Students Raise €55k for African Project in Two Years

A challenge to Irish students to raise €55,000 in cash for a charity in West Africa may seem a near impossible task, but one group of schoolgirls proved that with the right motivation and much teamwork the feat could be achieved.

Two very different international communities teamed up as Cork’s Scoil Mhuire secondary school girls spent two years raising money to fund a school and education programme in Sierra Leone. 

The 2010/11 transition years took the term ‘team-work’ to a whole new dimension and raised €40,000 for the African school. 

The school year calendar was packed with cake sales, street collections, fashion shows, and jumble sales. Even the dancing shoes were taken out for the girls’ charity ball. 

Six of the girls had the opportunity to view the final results when they visited the school in Sierra Leone in April. 

Student Amy Coughlan said: "Seeing a photograph of the dirt ground site, raising and sending over the money, and then going to visit the new school up and running with all the students was just amazing. 

"I’d go back to Sierra Leone in a heartbeat. Since the start of transition year we all wanted to go to Africa so we worked hard raising the money. 

"The effort we put into the cause was completely worth it to see the students in Sierra Leone enjoying their new school." 

Meanwhile, this year’s transition year students raised funds to educate African communities on the prevention of female genital mutilation. 

Both projects, organised by the St John of God Order, aimed to provide and improve education in the West African country, which is still suffering after a civil war that ended a decade ago. 

Scoil Mhuire transition year co-ordinator Bernice O’Brien said the beauty of the project was they could see the money directly transfer to the African communities. 

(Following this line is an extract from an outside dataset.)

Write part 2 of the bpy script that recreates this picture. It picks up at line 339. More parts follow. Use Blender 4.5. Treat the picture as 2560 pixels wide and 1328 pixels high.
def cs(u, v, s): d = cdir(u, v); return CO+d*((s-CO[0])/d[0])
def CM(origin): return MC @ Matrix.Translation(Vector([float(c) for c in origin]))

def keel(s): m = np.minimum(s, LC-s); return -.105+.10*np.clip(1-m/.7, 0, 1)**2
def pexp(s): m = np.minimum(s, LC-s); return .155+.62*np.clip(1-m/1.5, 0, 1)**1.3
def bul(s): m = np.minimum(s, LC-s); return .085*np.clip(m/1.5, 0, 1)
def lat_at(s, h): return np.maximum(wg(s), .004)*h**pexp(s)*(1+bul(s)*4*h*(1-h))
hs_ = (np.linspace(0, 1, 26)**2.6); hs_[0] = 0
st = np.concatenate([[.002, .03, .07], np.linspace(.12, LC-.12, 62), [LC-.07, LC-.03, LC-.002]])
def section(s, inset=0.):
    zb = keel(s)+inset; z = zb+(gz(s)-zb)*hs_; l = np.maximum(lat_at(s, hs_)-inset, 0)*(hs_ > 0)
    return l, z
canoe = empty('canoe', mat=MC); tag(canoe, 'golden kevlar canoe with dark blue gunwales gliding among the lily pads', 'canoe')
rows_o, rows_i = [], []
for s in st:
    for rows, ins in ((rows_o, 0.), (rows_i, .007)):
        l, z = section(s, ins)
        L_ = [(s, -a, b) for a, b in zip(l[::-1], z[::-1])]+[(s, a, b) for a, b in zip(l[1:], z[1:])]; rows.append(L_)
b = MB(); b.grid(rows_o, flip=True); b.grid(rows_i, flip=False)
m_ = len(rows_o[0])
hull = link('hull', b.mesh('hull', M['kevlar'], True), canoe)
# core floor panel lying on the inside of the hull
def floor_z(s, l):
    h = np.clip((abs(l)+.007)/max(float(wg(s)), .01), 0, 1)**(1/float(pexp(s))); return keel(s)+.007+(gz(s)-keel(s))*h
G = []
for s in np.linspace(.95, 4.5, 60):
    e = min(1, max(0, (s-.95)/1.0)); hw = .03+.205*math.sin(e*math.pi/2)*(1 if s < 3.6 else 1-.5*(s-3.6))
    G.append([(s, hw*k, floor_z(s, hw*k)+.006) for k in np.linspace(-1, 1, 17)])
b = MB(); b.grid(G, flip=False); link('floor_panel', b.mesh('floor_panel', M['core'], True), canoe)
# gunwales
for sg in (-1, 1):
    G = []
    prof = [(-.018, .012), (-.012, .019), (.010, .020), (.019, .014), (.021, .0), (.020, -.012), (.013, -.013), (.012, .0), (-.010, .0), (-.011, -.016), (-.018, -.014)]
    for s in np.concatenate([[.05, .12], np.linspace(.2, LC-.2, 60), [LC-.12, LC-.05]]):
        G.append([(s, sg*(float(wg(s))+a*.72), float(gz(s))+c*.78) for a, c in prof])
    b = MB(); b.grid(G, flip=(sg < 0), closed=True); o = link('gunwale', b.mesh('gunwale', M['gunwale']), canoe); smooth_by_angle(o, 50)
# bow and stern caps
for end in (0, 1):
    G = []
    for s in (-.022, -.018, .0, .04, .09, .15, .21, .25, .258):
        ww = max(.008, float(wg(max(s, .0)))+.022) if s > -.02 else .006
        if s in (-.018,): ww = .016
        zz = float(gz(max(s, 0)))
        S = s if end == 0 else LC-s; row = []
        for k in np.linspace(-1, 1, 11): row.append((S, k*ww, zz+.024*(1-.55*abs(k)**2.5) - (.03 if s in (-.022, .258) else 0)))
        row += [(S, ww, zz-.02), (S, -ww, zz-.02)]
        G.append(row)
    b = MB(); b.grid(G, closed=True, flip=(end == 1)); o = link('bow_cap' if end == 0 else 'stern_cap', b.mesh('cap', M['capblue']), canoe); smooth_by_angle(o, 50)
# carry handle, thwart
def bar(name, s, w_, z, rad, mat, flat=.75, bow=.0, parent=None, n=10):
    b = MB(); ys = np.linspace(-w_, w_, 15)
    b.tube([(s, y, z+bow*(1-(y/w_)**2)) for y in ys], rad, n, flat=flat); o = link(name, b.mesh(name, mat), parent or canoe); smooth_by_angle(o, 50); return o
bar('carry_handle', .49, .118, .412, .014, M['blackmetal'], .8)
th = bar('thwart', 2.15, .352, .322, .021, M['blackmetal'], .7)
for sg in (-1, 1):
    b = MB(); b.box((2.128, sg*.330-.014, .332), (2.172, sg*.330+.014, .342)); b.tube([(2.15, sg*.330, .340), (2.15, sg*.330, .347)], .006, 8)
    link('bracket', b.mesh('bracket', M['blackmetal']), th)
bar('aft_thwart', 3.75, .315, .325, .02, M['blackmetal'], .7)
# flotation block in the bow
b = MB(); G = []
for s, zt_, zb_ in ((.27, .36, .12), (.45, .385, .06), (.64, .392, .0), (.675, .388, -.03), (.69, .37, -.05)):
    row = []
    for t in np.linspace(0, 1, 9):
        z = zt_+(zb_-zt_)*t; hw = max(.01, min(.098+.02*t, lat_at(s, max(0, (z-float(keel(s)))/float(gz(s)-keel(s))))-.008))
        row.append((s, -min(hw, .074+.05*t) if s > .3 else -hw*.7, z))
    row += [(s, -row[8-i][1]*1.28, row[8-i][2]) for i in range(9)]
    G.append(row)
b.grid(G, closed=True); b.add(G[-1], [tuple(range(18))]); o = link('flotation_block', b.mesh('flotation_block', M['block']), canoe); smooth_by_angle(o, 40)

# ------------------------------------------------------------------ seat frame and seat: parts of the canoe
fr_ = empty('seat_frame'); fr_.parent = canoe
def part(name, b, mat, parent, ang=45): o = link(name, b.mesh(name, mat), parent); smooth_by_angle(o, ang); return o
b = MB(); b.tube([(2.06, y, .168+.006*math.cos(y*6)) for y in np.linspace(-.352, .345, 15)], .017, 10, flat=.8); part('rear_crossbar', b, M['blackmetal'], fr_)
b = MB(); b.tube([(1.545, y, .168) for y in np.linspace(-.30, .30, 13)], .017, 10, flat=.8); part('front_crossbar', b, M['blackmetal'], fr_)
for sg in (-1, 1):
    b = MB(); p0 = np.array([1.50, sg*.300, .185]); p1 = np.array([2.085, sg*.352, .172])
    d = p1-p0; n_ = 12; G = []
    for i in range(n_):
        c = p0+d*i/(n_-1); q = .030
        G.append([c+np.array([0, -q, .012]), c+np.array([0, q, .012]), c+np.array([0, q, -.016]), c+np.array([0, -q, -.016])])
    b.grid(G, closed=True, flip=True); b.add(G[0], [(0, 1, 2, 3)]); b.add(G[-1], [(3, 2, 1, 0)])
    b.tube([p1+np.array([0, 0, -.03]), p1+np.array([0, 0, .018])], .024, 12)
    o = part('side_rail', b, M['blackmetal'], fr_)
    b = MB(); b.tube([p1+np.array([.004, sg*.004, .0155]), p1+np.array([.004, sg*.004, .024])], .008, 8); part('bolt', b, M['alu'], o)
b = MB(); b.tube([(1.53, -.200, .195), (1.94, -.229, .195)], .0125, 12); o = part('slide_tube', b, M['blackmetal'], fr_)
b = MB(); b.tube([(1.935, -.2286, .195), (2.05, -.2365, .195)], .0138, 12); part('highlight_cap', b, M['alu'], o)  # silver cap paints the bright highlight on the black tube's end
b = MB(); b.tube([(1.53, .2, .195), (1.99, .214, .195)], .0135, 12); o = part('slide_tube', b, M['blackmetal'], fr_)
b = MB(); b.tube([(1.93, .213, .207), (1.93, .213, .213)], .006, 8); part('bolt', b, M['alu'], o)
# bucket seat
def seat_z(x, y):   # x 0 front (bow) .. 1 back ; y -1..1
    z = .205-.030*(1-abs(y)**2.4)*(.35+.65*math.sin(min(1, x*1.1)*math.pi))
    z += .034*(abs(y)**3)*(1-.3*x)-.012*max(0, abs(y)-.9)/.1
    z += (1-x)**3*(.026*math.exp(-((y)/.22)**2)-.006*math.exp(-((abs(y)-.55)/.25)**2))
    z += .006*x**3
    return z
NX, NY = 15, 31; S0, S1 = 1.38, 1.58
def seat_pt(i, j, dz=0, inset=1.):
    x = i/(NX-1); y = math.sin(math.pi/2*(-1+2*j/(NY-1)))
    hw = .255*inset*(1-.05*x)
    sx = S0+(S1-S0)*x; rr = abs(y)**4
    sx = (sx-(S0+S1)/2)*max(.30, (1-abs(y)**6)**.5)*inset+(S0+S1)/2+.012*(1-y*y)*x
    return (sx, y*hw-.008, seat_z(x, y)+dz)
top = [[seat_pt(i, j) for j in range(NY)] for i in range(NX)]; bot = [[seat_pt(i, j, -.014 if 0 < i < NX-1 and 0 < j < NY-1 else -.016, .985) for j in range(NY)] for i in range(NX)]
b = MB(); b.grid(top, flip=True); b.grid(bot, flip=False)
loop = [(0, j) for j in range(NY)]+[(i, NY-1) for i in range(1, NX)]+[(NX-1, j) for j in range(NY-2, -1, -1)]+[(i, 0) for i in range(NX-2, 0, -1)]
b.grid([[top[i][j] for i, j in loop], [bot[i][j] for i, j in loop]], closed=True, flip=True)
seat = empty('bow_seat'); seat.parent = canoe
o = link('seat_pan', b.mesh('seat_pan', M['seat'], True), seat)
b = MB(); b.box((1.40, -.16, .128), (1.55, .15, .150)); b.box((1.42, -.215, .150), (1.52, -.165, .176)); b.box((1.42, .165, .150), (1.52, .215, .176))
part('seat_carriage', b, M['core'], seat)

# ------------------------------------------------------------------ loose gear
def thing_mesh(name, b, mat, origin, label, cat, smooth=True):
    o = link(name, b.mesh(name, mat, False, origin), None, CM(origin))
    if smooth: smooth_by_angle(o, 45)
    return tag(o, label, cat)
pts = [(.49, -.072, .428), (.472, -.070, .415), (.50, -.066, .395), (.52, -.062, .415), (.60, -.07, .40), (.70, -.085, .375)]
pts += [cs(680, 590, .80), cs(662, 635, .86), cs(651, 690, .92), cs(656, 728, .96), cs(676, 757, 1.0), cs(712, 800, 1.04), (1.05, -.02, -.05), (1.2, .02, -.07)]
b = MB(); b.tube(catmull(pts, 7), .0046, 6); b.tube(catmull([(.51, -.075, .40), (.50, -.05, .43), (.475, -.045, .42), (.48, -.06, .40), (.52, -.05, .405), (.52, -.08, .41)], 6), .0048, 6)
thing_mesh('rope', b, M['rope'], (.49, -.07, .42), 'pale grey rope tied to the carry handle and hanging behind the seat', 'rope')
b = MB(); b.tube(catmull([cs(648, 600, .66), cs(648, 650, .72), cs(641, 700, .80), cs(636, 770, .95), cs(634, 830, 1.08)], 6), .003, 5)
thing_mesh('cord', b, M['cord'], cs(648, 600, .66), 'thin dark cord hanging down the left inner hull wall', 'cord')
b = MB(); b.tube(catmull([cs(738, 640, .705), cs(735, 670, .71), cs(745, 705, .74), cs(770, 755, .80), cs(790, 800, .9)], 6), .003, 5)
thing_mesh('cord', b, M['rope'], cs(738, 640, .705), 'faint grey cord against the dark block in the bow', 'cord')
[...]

"It was the people of the village who built the school with the money we raised. It was fantastic to see our money provide employment in the area for a much needed school for the children." 

Student Ellen Manley said: "Some of the Sierra Leoneans were mutilated from the war, we saw girls younger than us pregnant — while having another child on their back. We could never have prepared ourselves for what we saw but we all learnt a lot from it." 

The Scoil Mhuire team joined in with the African community for the new school’s opening. The girls were honoured by lines of children singing traditional African songs. 

The four other students who visited Sierra Leone were Ciara Randlea, Niamh McCarthy, Olivia Teahan, and Emily O’Flynn.